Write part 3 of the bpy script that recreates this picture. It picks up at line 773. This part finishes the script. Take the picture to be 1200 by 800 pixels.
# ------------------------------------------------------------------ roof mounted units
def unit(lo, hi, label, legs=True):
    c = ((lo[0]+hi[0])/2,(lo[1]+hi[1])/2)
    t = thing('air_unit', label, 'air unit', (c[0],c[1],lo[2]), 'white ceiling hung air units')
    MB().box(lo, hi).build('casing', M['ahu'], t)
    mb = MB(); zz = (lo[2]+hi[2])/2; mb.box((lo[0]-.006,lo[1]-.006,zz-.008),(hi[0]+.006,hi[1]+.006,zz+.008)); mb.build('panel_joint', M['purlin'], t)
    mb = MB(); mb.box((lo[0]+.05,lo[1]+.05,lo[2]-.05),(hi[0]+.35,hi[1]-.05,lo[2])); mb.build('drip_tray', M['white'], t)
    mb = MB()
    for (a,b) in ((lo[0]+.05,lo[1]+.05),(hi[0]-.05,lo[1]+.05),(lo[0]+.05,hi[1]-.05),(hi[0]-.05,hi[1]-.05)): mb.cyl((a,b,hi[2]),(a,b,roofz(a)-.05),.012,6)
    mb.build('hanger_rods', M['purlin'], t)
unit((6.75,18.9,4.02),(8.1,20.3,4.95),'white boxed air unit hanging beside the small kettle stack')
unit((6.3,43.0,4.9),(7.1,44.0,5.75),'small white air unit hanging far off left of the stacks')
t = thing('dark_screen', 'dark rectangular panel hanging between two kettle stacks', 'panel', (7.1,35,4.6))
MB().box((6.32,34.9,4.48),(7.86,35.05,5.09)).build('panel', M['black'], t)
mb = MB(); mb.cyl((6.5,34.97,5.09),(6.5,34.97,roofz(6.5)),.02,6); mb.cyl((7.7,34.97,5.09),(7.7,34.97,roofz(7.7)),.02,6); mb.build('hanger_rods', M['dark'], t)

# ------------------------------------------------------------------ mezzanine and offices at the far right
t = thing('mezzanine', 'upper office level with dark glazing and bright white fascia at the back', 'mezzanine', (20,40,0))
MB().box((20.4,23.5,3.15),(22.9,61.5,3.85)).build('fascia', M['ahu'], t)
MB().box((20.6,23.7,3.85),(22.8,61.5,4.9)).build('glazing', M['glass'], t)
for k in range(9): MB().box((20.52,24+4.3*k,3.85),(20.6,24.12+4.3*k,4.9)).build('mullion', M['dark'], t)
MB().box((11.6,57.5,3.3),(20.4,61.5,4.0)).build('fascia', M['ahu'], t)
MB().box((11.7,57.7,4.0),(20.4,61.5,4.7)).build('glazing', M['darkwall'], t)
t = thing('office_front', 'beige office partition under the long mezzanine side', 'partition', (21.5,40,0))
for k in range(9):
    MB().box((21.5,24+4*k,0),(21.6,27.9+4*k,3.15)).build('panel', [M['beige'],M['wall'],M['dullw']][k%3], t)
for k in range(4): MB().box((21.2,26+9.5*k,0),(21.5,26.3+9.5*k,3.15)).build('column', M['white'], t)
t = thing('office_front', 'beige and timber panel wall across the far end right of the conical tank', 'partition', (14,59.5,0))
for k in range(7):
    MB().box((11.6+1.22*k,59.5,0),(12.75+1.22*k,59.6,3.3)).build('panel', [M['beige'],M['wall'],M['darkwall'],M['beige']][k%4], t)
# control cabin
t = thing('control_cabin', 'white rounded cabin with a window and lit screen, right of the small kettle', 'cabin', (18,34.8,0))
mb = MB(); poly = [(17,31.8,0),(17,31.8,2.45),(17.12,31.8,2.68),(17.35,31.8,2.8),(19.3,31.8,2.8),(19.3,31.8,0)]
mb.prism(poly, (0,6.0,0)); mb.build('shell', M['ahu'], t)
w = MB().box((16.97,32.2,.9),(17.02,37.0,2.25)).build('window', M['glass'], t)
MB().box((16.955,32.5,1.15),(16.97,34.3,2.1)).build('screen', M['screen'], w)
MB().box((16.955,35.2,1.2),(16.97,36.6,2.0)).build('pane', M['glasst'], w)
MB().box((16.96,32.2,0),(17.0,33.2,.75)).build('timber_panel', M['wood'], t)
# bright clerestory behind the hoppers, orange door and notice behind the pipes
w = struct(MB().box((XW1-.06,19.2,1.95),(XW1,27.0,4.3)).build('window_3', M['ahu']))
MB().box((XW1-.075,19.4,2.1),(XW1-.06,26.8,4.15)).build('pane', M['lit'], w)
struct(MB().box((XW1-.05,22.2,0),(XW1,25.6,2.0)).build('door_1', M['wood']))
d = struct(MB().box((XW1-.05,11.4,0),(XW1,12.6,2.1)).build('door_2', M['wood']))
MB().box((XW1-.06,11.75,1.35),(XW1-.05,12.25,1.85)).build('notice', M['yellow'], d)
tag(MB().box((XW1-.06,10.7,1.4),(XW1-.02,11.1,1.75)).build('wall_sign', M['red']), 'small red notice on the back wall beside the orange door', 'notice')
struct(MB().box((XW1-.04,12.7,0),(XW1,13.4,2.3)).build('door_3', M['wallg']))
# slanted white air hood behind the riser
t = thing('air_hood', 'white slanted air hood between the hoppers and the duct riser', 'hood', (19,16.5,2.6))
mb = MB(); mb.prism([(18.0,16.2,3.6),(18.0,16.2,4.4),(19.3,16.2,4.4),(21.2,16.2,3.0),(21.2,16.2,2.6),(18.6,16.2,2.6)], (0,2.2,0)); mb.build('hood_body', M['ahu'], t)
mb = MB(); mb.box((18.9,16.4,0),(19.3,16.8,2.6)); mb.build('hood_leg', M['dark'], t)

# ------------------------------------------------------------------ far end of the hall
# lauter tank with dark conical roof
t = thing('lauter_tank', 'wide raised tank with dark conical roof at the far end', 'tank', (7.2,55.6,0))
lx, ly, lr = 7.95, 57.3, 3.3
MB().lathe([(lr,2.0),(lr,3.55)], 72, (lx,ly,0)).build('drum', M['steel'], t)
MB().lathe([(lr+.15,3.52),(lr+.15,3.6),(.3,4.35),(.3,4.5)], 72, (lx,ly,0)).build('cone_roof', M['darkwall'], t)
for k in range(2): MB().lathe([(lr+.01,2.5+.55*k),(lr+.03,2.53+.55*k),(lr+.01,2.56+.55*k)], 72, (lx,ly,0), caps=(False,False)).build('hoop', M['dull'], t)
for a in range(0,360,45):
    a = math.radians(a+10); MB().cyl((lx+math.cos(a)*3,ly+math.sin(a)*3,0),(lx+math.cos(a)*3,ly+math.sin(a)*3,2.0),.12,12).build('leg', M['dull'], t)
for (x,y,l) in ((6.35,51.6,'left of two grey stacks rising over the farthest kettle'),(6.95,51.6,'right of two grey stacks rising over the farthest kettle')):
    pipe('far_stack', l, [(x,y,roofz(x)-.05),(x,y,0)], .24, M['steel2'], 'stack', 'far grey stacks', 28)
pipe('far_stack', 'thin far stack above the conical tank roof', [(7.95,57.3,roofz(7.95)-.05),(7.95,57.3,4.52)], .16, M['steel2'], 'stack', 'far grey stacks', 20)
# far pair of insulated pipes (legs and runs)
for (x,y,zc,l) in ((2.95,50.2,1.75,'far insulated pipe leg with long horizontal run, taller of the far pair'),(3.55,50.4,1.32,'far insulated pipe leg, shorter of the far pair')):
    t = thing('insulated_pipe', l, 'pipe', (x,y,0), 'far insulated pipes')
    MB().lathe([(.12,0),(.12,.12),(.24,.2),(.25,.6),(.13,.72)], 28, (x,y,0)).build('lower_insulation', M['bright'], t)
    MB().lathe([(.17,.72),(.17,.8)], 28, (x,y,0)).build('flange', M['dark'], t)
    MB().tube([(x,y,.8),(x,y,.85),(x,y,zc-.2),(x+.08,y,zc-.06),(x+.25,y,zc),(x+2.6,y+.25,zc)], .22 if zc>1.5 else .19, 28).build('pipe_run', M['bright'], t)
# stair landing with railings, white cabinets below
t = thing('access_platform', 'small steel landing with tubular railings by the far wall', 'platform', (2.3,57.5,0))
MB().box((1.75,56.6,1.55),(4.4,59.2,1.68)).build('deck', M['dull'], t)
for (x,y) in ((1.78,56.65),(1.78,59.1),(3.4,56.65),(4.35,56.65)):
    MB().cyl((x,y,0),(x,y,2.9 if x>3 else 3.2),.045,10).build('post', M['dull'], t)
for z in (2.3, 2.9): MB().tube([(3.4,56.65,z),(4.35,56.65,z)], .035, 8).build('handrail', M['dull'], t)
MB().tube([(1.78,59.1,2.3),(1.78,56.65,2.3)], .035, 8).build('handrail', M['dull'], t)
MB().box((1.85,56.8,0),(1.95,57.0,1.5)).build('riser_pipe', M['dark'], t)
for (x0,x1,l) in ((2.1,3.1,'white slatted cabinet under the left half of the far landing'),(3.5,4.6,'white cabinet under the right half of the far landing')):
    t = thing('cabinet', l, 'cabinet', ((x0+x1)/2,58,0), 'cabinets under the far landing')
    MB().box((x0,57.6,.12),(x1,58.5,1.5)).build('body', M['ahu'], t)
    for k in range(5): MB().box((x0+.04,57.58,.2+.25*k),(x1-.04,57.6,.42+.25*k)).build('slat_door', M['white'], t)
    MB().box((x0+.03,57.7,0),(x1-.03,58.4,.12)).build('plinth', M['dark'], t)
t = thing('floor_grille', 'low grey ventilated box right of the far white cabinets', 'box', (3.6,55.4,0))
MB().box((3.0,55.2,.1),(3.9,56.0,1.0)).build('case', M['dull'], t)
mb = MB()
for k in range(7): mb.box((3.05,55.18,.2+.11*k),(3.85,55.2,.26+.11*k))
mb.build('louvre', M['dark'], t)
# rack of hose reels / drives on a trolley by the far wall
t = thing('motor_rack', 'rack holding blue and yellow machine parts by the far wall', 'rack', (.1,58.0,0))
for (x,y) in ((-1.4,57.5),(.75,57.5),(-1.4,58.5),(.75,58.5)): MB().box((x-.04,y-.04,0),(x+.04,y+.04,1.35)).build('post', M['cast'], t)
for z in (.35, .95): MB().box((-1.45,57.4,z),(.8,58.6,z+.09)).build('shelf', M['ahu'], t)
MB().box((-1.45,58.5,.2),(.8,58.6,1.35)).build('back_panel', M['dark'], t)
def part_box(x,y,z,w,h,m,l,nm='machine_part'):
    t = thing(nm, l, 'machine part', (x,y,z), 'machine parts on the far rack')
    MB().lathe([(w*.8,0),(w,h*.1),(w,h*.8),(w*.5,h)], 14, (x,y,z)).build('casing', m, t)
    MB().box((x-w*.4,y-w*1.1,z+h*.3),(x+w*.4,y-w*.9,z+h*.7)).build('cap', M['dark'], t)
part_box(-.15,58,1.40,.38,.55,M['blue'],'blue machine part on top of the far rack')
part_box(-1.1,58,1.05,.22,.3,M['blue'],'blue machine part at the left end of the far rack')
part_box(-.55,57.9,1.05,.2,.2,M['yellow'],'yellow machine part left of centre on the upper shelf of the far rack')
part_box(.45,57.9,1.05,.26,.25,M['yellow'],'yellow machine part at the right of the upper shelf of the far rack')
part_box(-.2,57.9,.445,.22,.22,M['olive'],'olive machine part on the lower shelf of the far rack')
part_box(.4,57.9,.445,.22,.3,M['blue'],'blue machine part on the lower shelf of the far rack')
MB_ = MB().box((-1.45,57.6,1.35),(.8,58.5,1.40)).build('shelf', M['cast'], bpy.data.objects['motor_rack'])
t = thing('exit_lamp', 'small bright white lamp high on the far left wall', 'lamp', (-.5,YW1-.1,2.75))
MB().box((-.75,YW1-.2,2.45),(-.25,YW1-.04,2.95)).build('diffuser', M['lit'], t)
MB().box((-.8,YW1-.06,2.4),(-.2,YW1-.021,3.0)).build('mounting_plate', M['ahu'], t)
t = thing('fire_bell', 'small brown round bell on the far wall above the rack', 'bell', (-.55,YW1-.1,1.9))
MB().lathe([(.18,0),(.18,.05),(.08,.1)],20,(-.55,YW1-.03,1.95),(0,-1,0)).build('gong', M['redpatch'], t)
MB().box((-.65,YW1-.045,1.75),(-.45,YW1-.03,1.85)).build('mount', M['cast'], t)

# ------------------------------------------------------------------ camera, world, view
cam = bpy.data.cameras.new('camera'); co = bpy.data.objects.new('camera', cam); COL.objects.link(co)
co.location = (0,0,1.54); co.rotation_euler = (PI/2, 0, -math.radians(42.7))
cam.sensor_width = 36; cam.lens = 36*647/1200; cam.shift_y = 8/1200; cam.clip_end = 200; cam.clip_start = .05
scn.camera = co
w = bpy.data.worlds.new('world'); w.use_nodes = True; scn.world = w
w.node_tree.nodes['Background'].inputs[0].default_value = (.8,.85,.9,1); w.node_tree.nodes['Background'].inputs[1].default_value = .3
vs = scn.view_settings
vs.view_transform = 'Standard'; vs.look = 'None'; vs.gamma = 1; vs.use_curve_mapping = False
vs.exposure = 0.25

Given instruction: Beginning at the first line above, repeat exactly until the line containing "mb.build('hanger_rods', M['dark'], t)", which is included.

Response to this task:
Write part 3 of the bpy script that recreates this picture. It picks up at line 773. This part finishes the script. Take the picture to be 1200 by 800 pixels.
# ------------------------------------------------------------------ roof mounted units
def unit(lo, hi, label, legs=True):
    c = ((lo[0]+hi[0])/2,(lo[1]+hi[1])/2)
    t = thing('air_unit', label, 'air unit', (c[0],c[1],lo[2]), 'white ceiling hung air units')
    MB().box(lo, hi).build('casing', M['ahu'], t)
    mb = MB(); zz = (lo[2]+hi[2])/2; mb.box((lo[0]-.006,lo[1]-.006,zz-.008),(hi[0]+.006,hi[1]+.006,zz+.008)); mb.build('panel_joint', M['purlin'], t)
    mb = MB(); mb.box((lo[0]+.05,lo[1]+.05,lo[2]-.05),(hi[0]+.35,hi[1]-.05,lo[2])); mb.build('drip_tray', M['white'], t)
    mb = MB()
    for (a,b) in ((lo[0]+.05,lo[1]+.05),(hi[0]-.05,lo[1]+.05),(lo[0]+.05,hi[1]-.05),(hi[0]-.05,hi[1]-.05)): mb.cyl((a,b,hi[2]),(a,b,roofz(a)-.05),.012,6)
    mb.build('hanger_rods', M['purlin'], t)
unit((6.75,18.9,4.02),(8.1,20.3,4.95),'white boxed air unit hanging beside the small kettle stack')
unit((6.3,43.0,4.9),(7.1,44.0,5.75),'small white air unit hanging far off left of the stacks')
t = thing('dark_screen', 'dark rectangular panel hanging between two kettle stacks', 'panel', (7.1,35,4.6))
MB().box((6.32,34.9,4.48),(7.86,35.05,5.09)).build('panel', M['black'], t)
mb = MB(); mb.cyl((6.5,34.97,5.09),(6.5,34.97,roofz(6.5)),.02,6); mb.cyl((7.7,34.97,5.09),(7.7,34.97,roofz(7.7)),.02,6); mb.build('hanger_rods', M['dark'], t)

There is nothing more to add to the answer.